Canadian Charter Schools Study Released

canadian-charter-schools-study-released

A report on Alberta’s public charter schools will be released March 1st. Canadian Charter Schools at the Crossroads (207 pg.) provides the findings of a comprehensive two-year study conducted through the University of Calgary under principal researcher, Dr. Lynn Bosetti, Special Assistant to the Vice President, Academic. Bosetti offers a comprehensive review of the state of charter schools five years after the experiment was introduced by the Alberta government. The study examines the early performance of these new public schools, barriers to their success, and their relations with the school system at large. This report follows the study’s Initial Report in November 1998. Canadian Charter Schools at the Crossroads provides extensive profiles of nine charter schools, including analysis of the views of teachers, parents, students, and board members on the educational programs and operations of their school.
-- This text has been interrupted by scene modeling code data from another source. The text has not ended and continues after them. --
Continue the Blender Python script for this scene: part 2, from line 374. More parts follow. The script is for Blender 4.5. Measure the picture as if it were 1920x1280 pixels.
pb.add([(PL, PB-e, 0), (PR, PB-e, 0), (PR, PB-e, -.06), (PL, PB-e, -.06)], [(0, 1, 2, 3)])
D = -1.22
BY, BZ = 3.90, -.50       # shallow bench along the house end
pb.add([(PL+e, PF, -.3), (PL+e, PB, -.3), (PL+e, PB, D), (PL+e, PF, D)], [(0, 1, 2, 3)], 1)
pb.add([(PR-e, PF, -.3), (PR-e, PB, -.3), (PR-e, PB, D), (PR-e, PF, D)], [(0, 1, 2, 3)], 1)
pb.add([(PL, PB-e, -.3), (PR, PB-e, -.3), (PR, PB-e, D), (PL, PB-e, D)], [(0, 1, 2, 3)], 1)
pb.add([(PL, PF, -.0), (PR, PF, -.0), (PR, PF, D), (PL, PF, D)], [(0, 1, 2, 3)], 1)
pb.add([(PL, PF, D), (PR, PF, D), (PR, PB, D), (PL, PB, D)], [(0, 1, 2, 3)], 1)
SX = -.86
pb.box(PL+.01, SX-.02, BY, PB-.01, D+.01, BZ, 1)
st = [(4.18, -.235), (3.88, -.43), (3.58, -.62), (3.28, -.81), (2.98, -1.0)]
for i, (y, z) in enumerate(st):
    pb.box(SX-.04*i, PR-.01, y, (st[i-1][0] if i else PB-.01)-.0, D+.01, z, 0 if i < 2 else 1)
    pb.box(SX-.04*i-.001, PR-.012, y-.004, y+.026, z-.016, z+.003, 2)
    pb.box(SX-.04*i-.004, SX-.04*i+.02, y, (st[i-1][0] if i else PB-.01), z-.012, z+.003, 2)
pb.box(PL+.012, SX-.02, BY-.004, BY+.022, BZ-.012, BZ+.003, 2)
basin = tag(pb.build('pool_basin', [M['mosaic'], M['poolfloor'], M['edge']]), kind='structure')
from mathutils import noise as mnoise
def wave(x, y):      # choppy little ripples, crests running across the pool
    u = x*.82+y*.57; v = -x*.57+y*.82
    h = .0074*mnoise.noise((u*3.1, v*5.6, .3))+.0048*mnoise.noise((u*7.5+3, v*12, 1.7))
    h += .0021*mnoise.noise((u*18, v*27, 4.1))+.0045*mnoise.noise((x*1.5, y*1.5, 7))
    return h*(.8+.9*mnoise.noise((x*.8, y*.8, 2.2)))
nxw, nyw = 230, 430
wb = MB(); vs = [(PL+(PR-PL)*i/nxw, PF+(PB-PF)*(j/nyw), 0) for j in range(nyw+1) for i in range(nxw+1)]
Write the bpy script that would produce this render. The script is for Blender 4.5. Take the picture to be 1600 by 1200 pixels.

Bosetti synthesizes findings across school sites to assess overall administration, achievement and accountability. The report concludes with recommendations for improving the legislative framework. Among the report’s key findings:
– evidence of improved student achievement
– most schools are fully subscribed and a number have lengthy waiting lists
– 82% of parents intend to keep their children enrolled
– parents express strongest satisfaction with the quality/methods of teaching, academic
– standards, small class sizes, and individual attention to students
– some obstacles such as financial handicaps and governance issues are being resolved
– the number of schools has remained small

The report notes the support network for charter schools is very thin, and that there is little sharing of charter school practices and/or innovations. School districts are singled out in the report for their general reluctance to work with charter schools, approve new applications or renew existing school charters. “The design of charter school legislation is crucial to the long-term viability of this innovation,” Bosetti warns. “If charter schools are to serve as a vehicle for educational reform, the bottleneck at the school district level must be overcome.” The report recommends significant changes to the legislation, now under review by the government. The Society for Advancement of Excellence in Education provided a grant for the research which was modelled after large-scale studies of 1,700 charter schools in the USA serving 250,000 students.